Senna Dir. Asif Kapadia

[Working Title; 2011]

Styles: sports doc
Others: various ESPN profiles, Le Mans, A Man and a Woman

“Ali Jordan Pele Senna” is the tagline running the length of the Senna poster at my local art-plex. One of these players doesn’t seem to belong. While Senna is certainly a streamlined, top-gear documentary that avoids major head injuries and bone-breaking collisions, it fails to accomplish one very essential task: convincing its audience that its subject is worth watching. Senna assumes that an American audience will have no problem placing Brazilian Formula One driver Ayrton Senna in the same mythic league as the two biggest athletes in American history and the only soccer star to have any major name recognition in the US. Apparently, millions outside of the US do prop Senna up around the level that Americans place Ali. But I’ve never heard of him before, and I’d be willing to bet any American who isn’t an extremely dedicated sports geek would say the same thing.

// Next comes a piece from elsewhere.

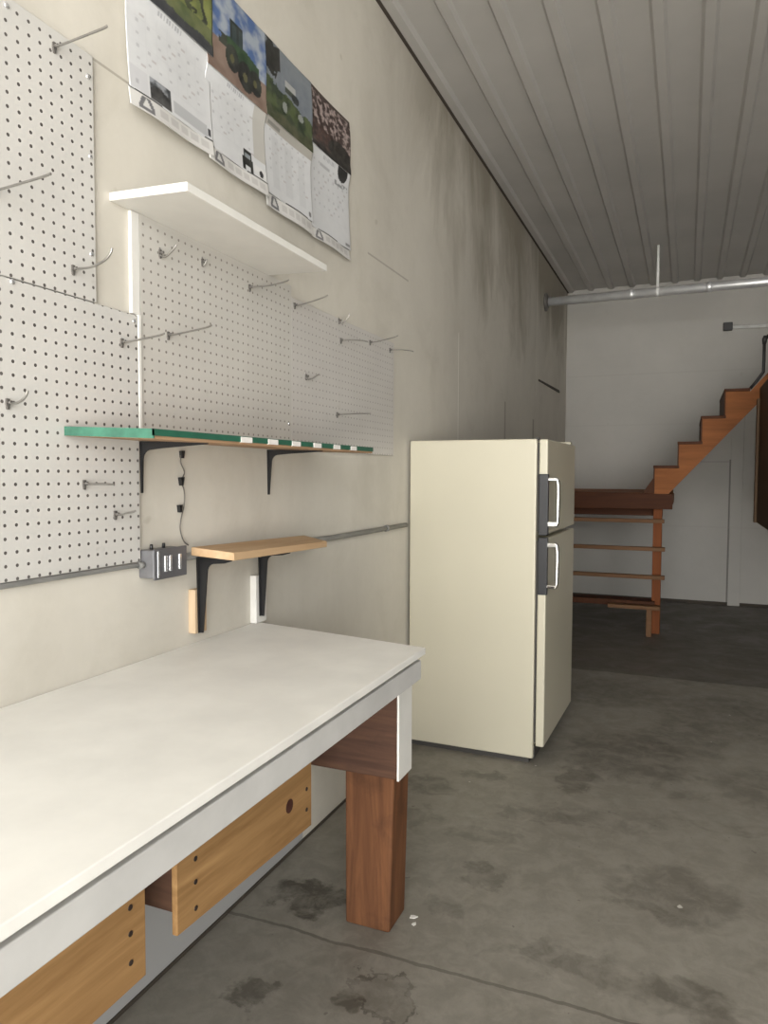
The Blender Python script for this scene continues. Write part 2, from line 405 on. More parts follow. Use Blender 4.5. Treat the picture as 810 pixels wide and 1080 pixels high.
hook('tiny dark hook clip under the middle of the white shelf', 1.578, 1.786, .016, .004, 'jay', x0=.009, r=.0018)
hook('grey hook with upturned tip below the right end of the white shelf', 1.796, 1.773, .130, .008, 'curve', x0=.009)
hook('long grey hook at the top of the seam between the two right hand pegboards', 2.056, 1.778, .12, .021, x0=.008)
hook('thin level hook on the pegboard nearest the fridge, left of a pair in line', 2.391, 1.725, .108, -.013, x0=.008)
hook('upturned hook on the pegboard nearest the fridge, right of a pair in line', 2.653, 1.762, .12, .017, x0=.008)
hook('hook closest to the fridge, at the top right corner of the last pegboard', 2.860, 1.765, .107, -.014, x0=.008)
hook('short J hook in the left half of the pegboard nearest the fridge', 2.130, 1.563, .05, .004, 'jay', x0=.008)
hook('long horizontal hook low on the pegboard nearest the fridge, above the striped shelf edge', 2.361, 1.457, .133, -.001, x0=.008)
hook('very small pale hook on the top edge of the pegboard nearest the fridge', 2.375, 1.792, .045, .02, 'jay', x0=.008, r=.0018)

# ------------------------------------------------------------------ shelves
t = thing('wall_shelf', 'white wooden shelf fixed above the pegboard, below the calendars', 'shelf', (0, 1.262, 1.832))
b = MB(); b.hexa([(0, 1.262, 1.833), (.207, 1.262, 1.825), (.203, 1.903, 1.824), (0, 1.903, 1.833), (0, 1.262, 1.851), (.207, 1.262, 1.844), (.203, 1.903, 1.843), (0, 1.903, 1.851)], .0018)
b.build('board', M['white'], t)

def bracket(label, y, z, arm, leg, x0=.0, w=.024, group='black shelf brackets', th=.006, wt=.02, wb=.008):
    """pressed steel shelf bracket: L outline with a rounded web, extruded along y"""
    out = [(x0, z), (x0 + arm, z), (x0 + arm, z - th * .8)]
    cx, cz, r = x0 + wt + .022, z - th * 1.9 - .022, .022
    out.append((cx + .03, z - th * 1.6))
    for k in range(7):
        a = math.pi / 2 + k / 6 * math.pi / 2
        out.append((cx + r * math.cos(a), cz + r * math.sin(a)))
    out += [(x0 + wb, z - leg), (x0, z - leg)]
    t = thing('shelf_bracket', label, 'bracket', (x0, y, z - leg), group)
    b = MB(); b.prism([(px, y - .002, pz) for px, pz in out], (0, .004, 0)); b.build('web', M['black'], t)
    b = MB(); b.hexa([(x0, y - w * .3, z - leg), (x0 + .003, y - w * .3, z - leg), (x0 + .003, y + w * .3, z - leg), (x0, y + w * .3, z - leg),
                      (x0, y - w / 2, z), (x0 + .003, y - w / 2, z), (x0 + .003, y + w / 2, z), (x0, y + w / 2, z)]); b.build('wall_leg', M['black'], t)
    b = MB(); b.hexa([(x0, y - w / 2, z - .003), (x0 + arm, y - w * .35, z - .003), (x0 + arm, y + w * .35, z - .003), (x0, y + w / 2, z - .003),
                      (x0, y - w / 2, z), (x0 + arm, y - w * .35, z), (x0 + arm, y + w * .35, z), (x0, y + w / 2, z)]); b.build('shelf_arm', M['black'], t)
    return t
# green edged shelf
ya, yb = 1.115, 2.165
t = thing('wall_shelf', 'long shelf with bright green painted edges and white striped front, in front of the pegboards', 'shelf', (.012, ya, 1.316))
def gz(x): return 1.335 - .009 * (x / .236)
XF = .236
b = MB(); b.hexa([(.012, ya + .003, 1.3165), (XF - .003, ya + .003, 1.3075), (XF - .003, yb, 1.3095), (.012, yb, 1.3165), (.012, ya + .003, 1.3355), (XF - .003, ya + .003, 1.3265), (XF - .003, yb, 1.329), (.012, yb, 1.3355)], .001)
b.build('board', M['shelfwood'], t)
b = MB(); b.hexa([(.012, ya, 1.317), (XF, ya, 1.308), (XF, ya + .003, 1.308), (.012, ya + .003, 1.317), (.012, ya, 1.3355), (XF, ya, 1.3265), (XF, ya + .003, 1.3265), (.012, ya + .003, 1.3355)])
o = b.build('end_edge', M['green'], t); o['label'] = 'bright green painted end'
def fz(y): return 1.3075 + (y - ya) / (yb - ya) * .002
def front_strip(name, y0, y1, mt, lab=None, dx=0, lo=.002, hi=.019):
    b = MB(); x0, x1 = XF - .003, XF + dx
    b.hexa([(x0, y0, fz(y0) + lo), (x1, y0, fz(y0) + lo), (x1, y1, fz(y1) + lo), (x0, y1, fz(y1) + lo), (x0, y0, fz(y0) + hi), (x1, y0, fz(y0) + hi), (x1, y1, fz(y1) + hi), (x0, y1, fz(y1) + hi)])
    o = b.build(name, mt, t)
    if lab: o['label'] = lab
front_strip('front_edge', ya, yb, M['dkgreen'], 'dark green front edge', lo=.006)
for y0, y1 in ((1.409, 1.455), (1.526, 1.571), (1.641, 1.685), (1.759, 1.803), (1.880, 1.922), (1.995, 2.036)):
    front_strip('tape_mark', y0, y1, M['tape'], 'white tape mark', .0012, .005, .0175)
bracket('black steel bracket under the green shelf at its left, by the pegboard edge', 1.338, 1.3145, .185, .118, x0=.0125, w=.010, wt=.006, wb=.003, th=.010)
bracket('black steel bracket under the green shelf near its right end', 1.910, 1.3145, .185, .135, w=.016, wt=.012, wb=.004, th=.008)
# tan shelf
t = thing('wall_shelf', 'short bare tan wooden shelf above the workbench, right of the electrical box', 'shelf', (.026, 1.505, 1.03))
b = MB(); b.hexa([(.026, 1.500, 1.036), (.150, 1.505, 1.028), (.150, 2.006, 1.017), (.026, 2.085, 1.021), (.026, 1.500, 1.057), (.150, 1.505, 1.048), (.150, 2.006, 1.035), (.026, 2.085, 1.043)], .0012)
b.build('board', M['tan_y'], t)
bracket('black bracket under the left end of the tan shelf', 1.537, 1.028, .10, .195, x0=.022, wt=.026, wb=.012, th=.008)
bracket('black bracket under the right half of the tan shelf', 1.828, 1.020, .10, .195, x0=.022, wt=.024, wb=.012, th=.008)
b = MB(); b.box((0, 1.520, .832), (.0215, 1.568, .945), .0015)
tag(b.build('wood_cleat', M['pale_z']), 'pale bare wood cleat behind the left bracket of the tan shelf', 'cleat', 'wood cleats behind the brackets')
b = MB(); b.box((0, 1.806, .805), (.0215, 1.862, .945), .0015)
tag(b.build('wood_cleat', M['bench']), 'white painted wood cleat behind the right bracket of the tan shelf', 'cleat', 'wood cleats behind the brackets')

# ------------------------------------------------------------------ electrical
t = thing('electrical_box', 'grey metal electrical box with light switches on the wall left of the tan shelf', 'electrical box', (0, 1.335, .995))
b = MB(); b.box((0, 1.338, .998), (.046, 1.448, 1.064), .004); b.build('body', M['boxgrey'], t)
b = MB(); b.box((.046, 1.334, .995), (.050, 1.452, 1.067), .0015); cp = b.build('cover_plate', M['plate'], t)
for y in (1.372, 1.389, 1.424):
    b = MB(); b.box((.050, y - .0045, 1.012), (.0535, y + .0045, 1.050), .0015); b.build('switch', M['bright'], cp)
b = MB(); b.box((.050, 1.344, 1.000), (.0525, 1.350, 1.062), .001); b.build('edge_strip', M['bright'], cp)  # edge highlight of the plate, put in as a bright strip
for y in (1.36, 1.403):
    b = MB(); b.tube([(.02, y, 1.060), (.02, y, 1.072), (.02, y, 1.076)], [.004, .004, .003], 8); b.build('knockout_screw', M['black'], t)
def conduit(label, pts, r, coup=()):
    t = thing('conduit', label, 'conduit', pts[0])
    b = MB(); b.tube(pts, r, 12); b.build('pipe', M['conduit'], t)
    for p, q in coup:
        b = MB(); b.tube([p, q], r * 1.35, 12); b.build('coupling', M['conduit'], t)
conduit('grey conduit along the lower edge of the pegboard, running left from the electrical box', [(.007, .3, 1.0315), (.007, 1.0, 1.0315), (.009, 1.30, 1.031), (.016, 1.338, 1.030)], .0058, [((.0155, 1.322, 1.030), (.016, 1.337, 1.030))])
conduit('grey conduit on the wall running right from the tan shelf to the fridge', [(.0105, 1.448, 1.033), (.0105, 1.9, 1.026), (.0105, 2.3, 1.016), (.0105, 3.06, 1.016)], .010, [((.0105, 2.82, 1.016), (.0105, 2.84, 1.016))])
t = thing('hanging_wire', 'thin dark wire with clips hanging on the wall between green and tan shelves', 'wire', (0, 1.49, 1.06))
b = MB(); b.tube(smooth([(.005, 1.493, 1.292), (.006, 1.488, 1.27), (.006, 1.502, 1.245), (.006, 1.489, 1.222), (.006, 1.500, 1.20), (.006, 1.500, 1.165), (.006, 1.486, 1.125), (.006, 1.484, 1.10), (.006, 1.497, 1.072), (.008, 1.513, 1.060)], 5), .0016, 6)
b.build('cord', M['clip'], t)
for y, z, s in ((1.494, 1.292, 1), (1.490, 1.226, 1.2), (1.483, 1.157, 1)):
    b = MB(); b.prism([(.001, y - .006 * s, z + .006), (.001, y + .007 * s, z + .007), (.001, y + .003, z - .012 * s), (.001, y - .003, z - .012 * s)], (.009, 0, 0)); b.build('clip', M['black'], t)

# ------------------------------------------------------------------ calendars
def fbm(x, y, s=0): return mnoise.fractal(Vector((x, y, s * 7.3)), 1.0, 2.0, 4)
def mixc(a, b, t): t = max(0, min(1, t)); return tuple(p * (1 - t) + q * t for p, q in zip(a, b))
def ell(u, v, cu, cv, ru, rv): return ((u - cu) / ru) ** 2 + ((v - cv) / rv) ** 2 < 1
def rect(u, v, a, b, c, d): return a < u < b and c < v < d
def photo1(u, v):
    n = fbm(u * 6, v * 6, 1)
    if v < .13 + .04 * n: c = (.055, .06, .07)
    elif v < .32 + .08 * n: c = mixc((.12, .16, .06), (.22, .25, .10), .5 + n)
    else: c = mixc((.10, .14, .05), (.3, .35, .12), .5 + n)
    if v > .3 and rect(u, v, .5, .98, .3, .95):
        c = mixc((.20, .24, .07), (.36, .40, .11), .5 + n) if math.sin(u * 30 + v * 9 + n * 3) > .1 else mixc((.02, .025, .02), (.09, .11, .05), .5 + n)
    if v > .88: c = mixc((.35, .42, .55), (.6, .62, .66), .5 + n)
    return c
def photo2(u, v):
    n = fbm(u * 5, v * 5, 2)
    h = .40 - .05 * u
    if v > h: c = mixc((.10, .20, .48), (.55, .62, .72), (n + .15) * 1.6 + .35 * (1 - v))
    else: c = mixc((.30, .20, .155), (.42, .30, .24), .5 + n)
    g = (.028, .075, .035)
    if rect(u, v, .30, .86, .30, .52) and v < .56 - .28 * abs(u - .5): c = mixc(g, (.06, .13, .05), .5 + n * 1.5)
    if rect(u, v, .36, .58, .5, .74): c = (.02, .035, .03) if (u - .36) % .11 < .035 or v > .69 else (.05, .08, .085)
    for cu, cv, r in ((.40, .30, .11), (.62, .22, .13), (.80, .25, .11)):
        if ell(u, v, cu, cv, r, r * 1.35): c = mixc((.012, .014, .013), (.05, .06, .045), .4 + n * 1.5)
        if ell(u, v, cu, cv, r * .3, r * .4): c = (.17, .16, .07)
    if rect(u, v, .18, .32, .36, .5) and n > -.2: c = (.06, .07, .05)
    return c
def photo3(u, v):
    n = fbm(u * 6, v * 6, 3)
    h = .52 - .15 * u + .05 * n
    c = mixc((.20, .24, .30), (.34, .38, .42), v + n * .4) if v > h else mixc((.035, .06, .028), (.12, .16, .06), .45 + n * 1.3)
    if v < .16 + .05 * n: c = mixc((.06, .08, .03), (.15, .15, .08), .4 + n)
    if u < .30 and v > .55 + .5 * u - .12 * n and v < 1.02 - .25 * abs(u - .12) + .15 * n: c = (.025, .026, .022)
    if rect(u, v, .40, .62, .50, .66): c = (.62, .63, .62) if v > .58 else (.10, .12, .10)
    if ell(u, v, .62, .52, .08, .06): c = (.04, .05, .05)
    if ell(u, v, .40, .30, .05, .07) or ell(u, v, .74, .34, .06, .05): c = (.42, .45, .42)
    return c
def photo4(u, v):
    n = fbm(u * 14, v * 14, 4)
    c = mixc((.055, .032, .028), (.16, .09, .075), .4 + n)
    if v > .45 - .1 * u: c = mixc((.07, .04, .035), (.62, .50, .47), n * 2.0 + .30 - abs(v - .76) * .8)
    if v > .95: c = (.10, .07, .06)
    if ell(u, v, .72, .22, .28, .2) or v < .1: c = mixc((.018, .016, .015), (.06, .05, .04), .4 + n)
    return c
def emblem(u, v, cu, cv, s):
    du, dv = (u - cu) / s, (v - cv) / s
    if abs(du) > 1 or abs(dv) > 1: return False
    t = (dv + 1) / 2
    return (abs(abs(du) - (1 - t) * .85) < .28) or (t < .2)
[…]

I realize that I’m being nationalistic when I complain that Senna isn’t tailored to an American audience — in many cases, it is entirely unfair to castigate a movie for not kowtowing to American audiences (though lord knows our movies regularly bend over backwards to secure foreign box office). But the facts bare themselves: Formula One is as popular as soccer in most non-US countries, but like soccer, Americans don’t follow it. So if you’re wide-releasing a movie about a foreign megastar in a country that is largely ignorant of him, it’s the job of your movie to make a case for his importance. Senna assumes the case is already settled.

Although these are fatal flaws to an uninitiated audience member like me, they’re only tangentially related to the actual film, which is pretty good. Based on shots of enormous crowds cheering him on, I can glean the kind of superstar Senna was in the Formula One world: he commanded crowds of thousands at his Brazilian public appearances, dated models, and generally acted the part of an international playboy. But based on shots of Brazilians crying after he was killed in a race in 1994, I get a hint of what it meant to Senna’s poverty-stricken country of birth to have a superstar as a native. He was apparently at the level of fame in Brazil that Princess Di once occupied in Britain. And since director Asif Kapadia manipulates footage to make it look like the entire sport — not least then-president Jean-Marie Balestre and fellow racer Alain Prost — was aligned against Senna, I get some idea of the twisted politics endemic to Formula One.

Were I previously excited about the sport, or if the doc had the decency to try to convey to non-fans the impact of Formula One, I might consider Senna top-notch hero worship and a fully-dressed portrait of an important figure. But instead I left it with the feeling that nothing I’d seen would have been out of place in an hour-long ESPN special made by a sports journalist. Except that journalist, ideally, would have contextualized Senna’s importance and borne out the ballsy claim made on the poster.